Vero, di solito è così, sia in Italia che all’estero, perché non è mica una cosa solo nostra. Si chiede spessissimo di fare dei soundalike di hit famose, già. Grazie al cazzo, troppo facile così: fare musica in questo modo non mi diverte, non mi dà gusto. È praticamente come far fare musica all’AI. E se mi togli il gusto di fare musica, io non la faccio. Non ci riesco. Come ti ho appunto appena detto, in questo disco ho imparato molto meglio a guidare le persone e, di conseguenza, ho guidato parecchio, non mi sono nascosto. Ma guidare ha senso solo quando è un mezzo per imparare: guidando di più chi ha collaborato all’album, ho imparato molte cose che prima non sapevo. Ad esempio sul mix e sul mastering ora ho molte più nozioni e conoscenze su cose che per me, fino a un anno fa, erano semplicemente arabo. Più arrivano quelli bravi, e arrivano perché io ho imparato a gestirli mettendo tutti nel posto giusto e nelle condizioni migliori per potersi esprimere, più io imparo da loro: questo è il meccanismo. Guarda, sono contento di come sta crescendo questo mio progetto da solista. Molto contento.
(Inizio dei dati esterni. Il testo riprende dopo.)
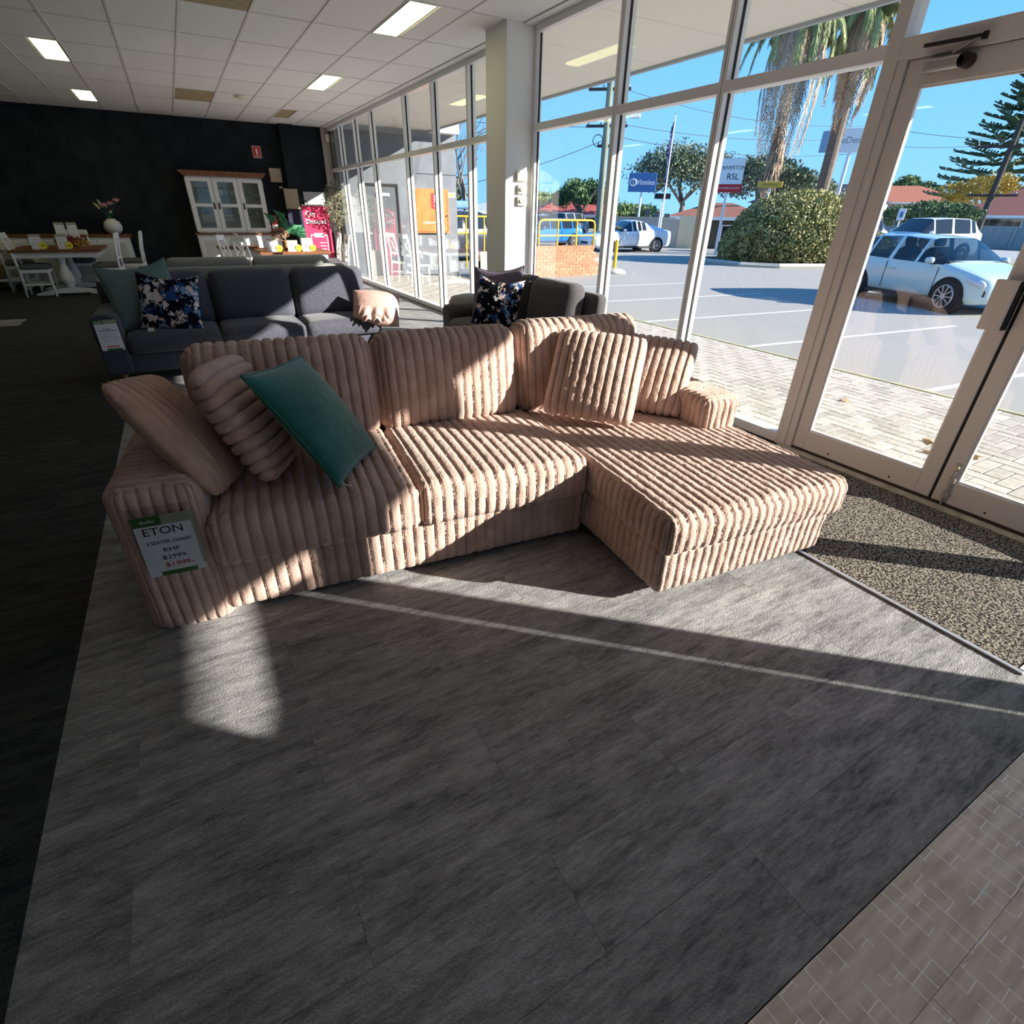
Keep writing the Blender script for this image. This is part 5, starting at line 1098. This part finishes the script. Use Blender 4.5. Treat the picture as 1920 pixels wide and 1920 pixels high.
# signs
def facing(p): return math.atan2(p[1], p[0])-math.pi/2
def signpost(name, label, c, w_, h_, m, posth, prad=.06, edge=WHITE):
    """board centred at c, facing the shop"""
    r = E(name, label, 'sign', (c[0],c[1],GZ), facing(c)); z = c[2]-GZ
    bd = B().box(-w_/2,w_/2,-.09,.09,z-h_/2,z+h_/2).obj('board', m, r, bev=.02); B().cyl((0,.0,0),(0,.0,z-h_/2),prad,n=10).obj('post', WHITE, r); return r, z, bd
VB = mat('sign_blue', (.06,.17,.42), .5); r, z, bd = signpost('charity_sign', 'blue charity shop sign on a white post behind the sedan', (23.86,26.95,3.12), 1.55, .92, VB, 0)
text('Vinnies', .36, WHITE, r, (.18,-.095,z), thick=.008); B().tube([(-.52+.17*math.cos(t),-.095,z+.17*math.sin(t)) for t in [k*.393 for k in range(17)]],.03,6).obj('emblem', WHITE, r); B().tube([(-.44,-.095,z+.08),(-.52,-.095,z+.1),(-.58,-.095,z+.04),(-.46,-.095,z-.03),(-.50,-.095,z-.1),(-.6,-.095,z-.07)],.02,5).obj('emblem', WHITE, r)
r, z, bd = signpost('club_sign', 'white club sign with red base panel behind the bush', (22.6,19.7,3.15), 1.15, 1.3, WHITE, 0); B().box(-.64,.64,-.10,.0,z-.66,z-.34).obj('red_panel', RED, r)
text('RIVERTON', .21, INK, r, (.14,-.096,z+.28)); text('RSL', .34, INK, r, (.14,-.096,z-.06)); text('NEW MEMBERS WELCOME', .085, WHITE, r, (0,-.103,z-.50))
for k in range(5): B().bar((-.50,-.096,z-.18+.14*k),(-.40,-.096,z-.08+.14*k),.01,.04).obj('emblem_stroke', INK, r)
r, z, bd = signpost('dental_sign', 'white dental clinic sign on a tall white post between palms and pole', (32.12,20.32,5.1), 1.9, 1.05, WHITE, 0, .09); text('eDental', .42, mat('sign_grey',(.25,.26,.28),.6), r, (.12,-.095,z), sx=.95); B().box(-1.5,-1.02,-.05,.05,z-.5,z+.45).obj('side_panel', mat('sign_blue2',(.25,.38,.55),.6), r)
r, z, bd = signpost('led_sign', 'dark electronic message sign behind the flagpole', (23.6,24.9,2.42), .85, .26, BLACK, 0, .03); B().box(-.43,.43,-.1,-.085,z-.14,z-.115).obj('edge', STEEL, r)
r, z, bd = signpost('yellow_sign', 'yellow street name blade above the big bush', (21.9,16.9,2.70), .95, .22, mat('amber_sign',(.80,.45,.06),.5), 0, .04); B().box(-.3,.3,-.095,-.089,z-.03,z+.03).obj('lettering', mat('yellow_ink',(.5,.3,.02),.6), r)
r, z, bd = signpost('parking_sign', 'small white parking sign on a yellow post by the hedge', (32.0,16.6,1.75), .32, .52, WHITE, 0, .035); B().box(-.06,.06,-.1,-.088,z-.12,z+.12).obj('symbol', VB, r)
r = E('flagpole', 'tall white flagpole with a limp dark blue flag', 'flagpole', (23.45,24.6,GZ)); B().tube([(0,0,0),(0,0,6.05)],[.05,.03],8).obj('pole', WHITE, r)
b = B()
for k in range(14):
    z = 5.8-.19*k; w_ = .05+.16*math.sin(min(1,k/9)*2.6); b.add([(-.03,0,z),(-.03-w_,.06*math.sin(k),z-.05),(-.03-w_*.9,.06*math.sin(k+1),z-.24),(-.03,0,z-.19)],[(0,1,2,3)]); b.add([(-.03,.03,z),(-.03-w_*.7,.1*math.sin(k*1.7),z-.08),(-.03-w_*.6,.09,z-.26),(-.03,.03,z-.19)],[(0,1,2,3)])
b.obj('flag', mat('flag_navy',(.01,.02,.10),.8), r); B().lathe([(.0,6.05),(.05,6.09),(.0,6.14)],8).obj('finial', STEEL, r)

# ------------------------------------------------------------------ buildings, fence, road
RTILE = mat('terracotta_tile', (.25,.075,.05), .8, (.36,.13,.09), 6, (3,3,10), bump=.03, bscale=7, bstretch=(3,3,12)); RDARK = mat('dark_roof', (.05,.05,.06), .8, (.08,.08,.09), 5); RTIN = mat('tin_roof', (.45,.47,.50), .5)
def hip(b, x0, x1, y0, y1, z0, z1, ov=.45, ridge=.5):
    x0 -= ov; x1 += ov; y0 -= ov; y1 += ov; dx = (x1-x0); dy = (y1-y0); m_ = min(dx,dy)/2*ridge*2
    if dx >= dy: A = ((x0+m_*.95,(y0+y1)/2,z1),(x1-m_*.95,(y0+y1)/2,z1)); f = [(0,1,5,4),(1,2,5),(2,3,4,5),(3,0,4),(3,2,1,0)]
    else: A = (((x0+x1)/2,y0+m_*.95,z1),((x0+x1)/2,y1-m_*.95,z1)); f = [(0,1,4),(1,2,5,4),(2,3,5),(3,0,4,5),(3,2,1,0)]
    return b.add([(x0,y0,z0),(x1,y0,z0),(x1,y1,z0),(x0,y1,z0),A[0],A[1]], f)
def house(label, c, ang, W, D, zh, zr, wm, rm, wins=(), name='house'):
    """front along local -y"""
    r = E(name, label, 'house', (c[0],c[1],GZ), ang); B().box(-W/2,W/2,0,D,0,zh).obj('walls', wm, r); hip(B(), -W/2, W/2, 0, D, zh, zr).obj('roof', rm, r)
    B().box(-W/2-.46,W/2+.46,-.5,-.44,zh-.12,zh+.04).obj('gutter', WHITE, r)
    for x, z, w_, h_ in wins:
        f = B().box(x-w_/2-.06,x+w_/2+.06,-.05,.0,z-h_/2-.06,z+h_/2+.06).obj('window', WHITE, r); B().box(x-w_/2,x+w_/2,-.06,-.045,z-h_/2,z+h_/2).obj('pane', CARGD, f)
    return r
CREAM = mat('cream_render', (.50,.44,.33), .9); GREYR = mat('grey_render', (.36,.36,.35), .9); BRN = mat('brown_render', (.34,.27,.22), .9); WREN = mat('white_render', (.62,.61,.58), .9)
house('two-storey brown house with dark hipped roof beyond the palms', (50.5,34,0), facing((50.5,34))+rad(10), 9, 8, 2.9, 4.45, BRN, RDARK, ((-3,2.2,1.0,1.2),(0,2.2,1.6,1.0),(3,2.2,1.0,1.2)))
house('far two-storey house with dark gabled roof next to the brown one', (66,42,0), facing((66,42))-rad(12), 8.5, 8, 3.3, 5.1, CREAM, RDARK, ((-2,2.3,1.0,1.1),(2,2.3,1.0,1.1)))
house('grey house with orange-red roof behind the hedge', (84,43.3,0), facing((84,43.3))+rad(18), 14.5, 10, 3.5, 5.6, GREYR, mat('orange_tile',(.36,.11,.06),.8,(.45,.16,.09),5), ((-3.5,2.0,1.4,1.2),(0,2.0,1.0,1.2),(3,2.0,1.4,1.2)))
house('low house with terracotta tiled roof behind the grey fence', (52.0,15.4,0), facing((52.0,15.4))+rad(6), 14, 9, 1.95, 4.2, GREYR, RTILE, ((-4.2,1.25,2.0,1.0),(-1.0,1.3,.8,1.2),(1.6,1.25,1.4,1.1),(4.5,1.25,1.4,1.0)))
house('pale shed with tin roof right of the bush', (33.5,21.6,0), facing((33.5,21.6)), 4.5, 4, 1.45, 2.0, WREN, RTIN, ((.5,.9,.9,.7),))
house('house with maroon tiled roof behind the power pole', (30.0,41,0), facing((30,41))+rad(14), 8, 7, 1.5, 3.0, GREYR, mat('maroon_tile',(.28,.05,.04),.8,(.36,.08,.06),6), ((-2,.9,1.2,.8),(1,.9,1.2,.8)))
house('pale building with flat grey roof at left beyond the ramp', (21.4,41,0), facing((21.4,41)), 6, 6, 1.6, 2.3, WREN, RTIN, ((-1.5,1.0,1.0,.8),(1.2,1.0,1.0,.8)))
cp = house('low carport with red-brown roof edge beside the cream wall', (26.6,23.4,0), facing((26.6,23.4)), 5.0, 4, 1.55, 2.3, mat('shade_brown',(.10,.08,.06),.9), mat('red_brown_roof',(.28,.11,.07),.8), ((.8,.8,1.0,.7),), 'carport')
r = E('garden_wall', 'grey and cream rendered wall behind the white sedan', 'wall', (23.9,25.6,GZ), facing((23.9,25.6))); B().box(-3.4,1.4,0,.2,0,1.45).obj('grey_wall', mat('wall_shade',(.40,.385,.35),.9), r); B().box(1.4,2.3,-.15,.25,0,1.62).obj('cream_pier', mat('pier_cream',(.66,.56,.38),.9), r); B().box(-3.5,1.4,-.04,.24,1.45,1.52).obj('coping', CONC, r)
for k in range(3): B().box(-.6+.55*k,-.3+.55*k,-.03,.0,1.45,1.9-.1*k).obj('wall_post', mat('dark_post%d'%k,(.14,.13,.13),.9), r)
fn = E('corrugated_fence', 'grey corrugated sheet fence across the road at right', 'fence', (48.0,18.0,GZ), facing((48,18))+rad(4)); FEN = mat('fence_grey',(.30,.36,.38),.7,(.36,.42,.44),2)
b = B(); n_ = 90; V = []
for k in range(n_*4+1):
    x = -7+20*k/(n_*4); V += [(x,.05*math.sin(k*math.pi/2),0),(x,.05*math.sin(k*math.pi/2),1.3)]
b.add(V, [(2*k,2*k+2,2*k+3,2*k+1) for k in range(n_*4)]); b.obj('sheets', FEN, fn)
B().box(-7,13,-.04,.04,1.28,1.34).obj('capping', FEN, fn)
for k in range(9): B().box(-7+2.5*k-.03,-7+2.5*k+.03,-.09,-.03,0,1.3).obj('fence_post', FEN, fn)
S(B().add([(34,30,GZ+.004),(46.6,20.0,GZ+.004),(44.5,5,GZ+.004),(40,-10,GZ+.004),(33,-10,GZ+.004),(36,12,GZ+.004),(30,28,GZ+.004)],[(0,1,2,3,4,5,6)]).obj('road', mat('road_grey',(.30,.30,.31),.9,(.34,.34,.35),40)))
S(B().add([(24.5,9.5,GZ+.006),(29.5,11.2,GZ+.006),(35.5,11.5,GZ+.006),(32,0,GZ+.006),(24.5,1,GZ+.006)],[(0,1,2,3,4)]).obj('lawn', mat('grass',(.20,.26,.05),.95,(.30,.36,.09),30,bump=.03,bscale=40)))
S(B().add([(46.8,20.5,GZ+.005),(49,19.2,GZ+.005),(47,2,GZ+.005),(44.6,4,GZ+.005)],[(0,1,2,3)]).obj('verge', mat('verge_soil',(.10,.11,.10),.95)))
Insomma, se tutto va bene a breve l’artista Tropico toglierà di mezzo di l’autore Davide Petrella.
Eh, magari.
Ah! Ecco! Ti sei compromesso.
(Scoppia a ridere) No no no, aspetta, non intendevo «Magari succedesse», mi hai frainteso…
Mmmh.
No, non voglio smettere di scrivere per altri. Non voglio smettere di essere un autore.
Ok.
Ma sai perché? Perché per me scrivere per gli altri fa prima di tutto da allenamento; e se io non mi alleno, non riesco ad essere bravo. Il mio «magari» della risposta sta nel fatto che vivrei molto più comodo, se non avessi questa necessità, una necessità che mi impongo da solo. Anche se, a ben pensarci, forse dopo un po’ a essere troppo comodo mi romperei pure i coglioni. E finirei per smettere di fare musica. Per me è molto salutare scrivere per altri, confrontarmi, conoscere artisti. Anche perché se mi concentrassi solo su me stesso, boh, credo che impazzirei. È una fortuna tutto quello che mi è successo, il modo in cui mi è successo: io mai avrei pensato di fare l’autore per altri, anzi, manco sapevo bene cosa fosse come lavoro, l’autore. Ho iniziato a farlo per Cesare (Cremonini, nda) un po’ per caso, poi da lì mi ha chiamato Universal ed è diventato un lavoro serio ma credimi, era nato tutto come un gioco. Io non sono in realtà un autore, ancora oggi non sento di fare questo lavoro.
No?
Io faccio canzoni. È diverso. E ti dirò di più: oggi vedo che spesso si finisce col fare gli autori per altri senza aver mai fatto prima gli artisti in prima persona, senza mai essere saliti realmente su un palco. Vuoi la verità? Per me questo è inconcepibile. Davvero: inconcepibile. Se vuoi essere convincente davvero, nel fare una canzone, devi avere provato almeno qualche volta nella tua vita quella sensazione di andare in un locale sul palco davanti a 20 persone, a rischiare il culo, a capire se il pubblico riesci ad emozionarlo, a catturarne l’attenzione. E ce l’hai lì di fronte, il pubblico. Non puoi scappare. Non puoi nasconderti.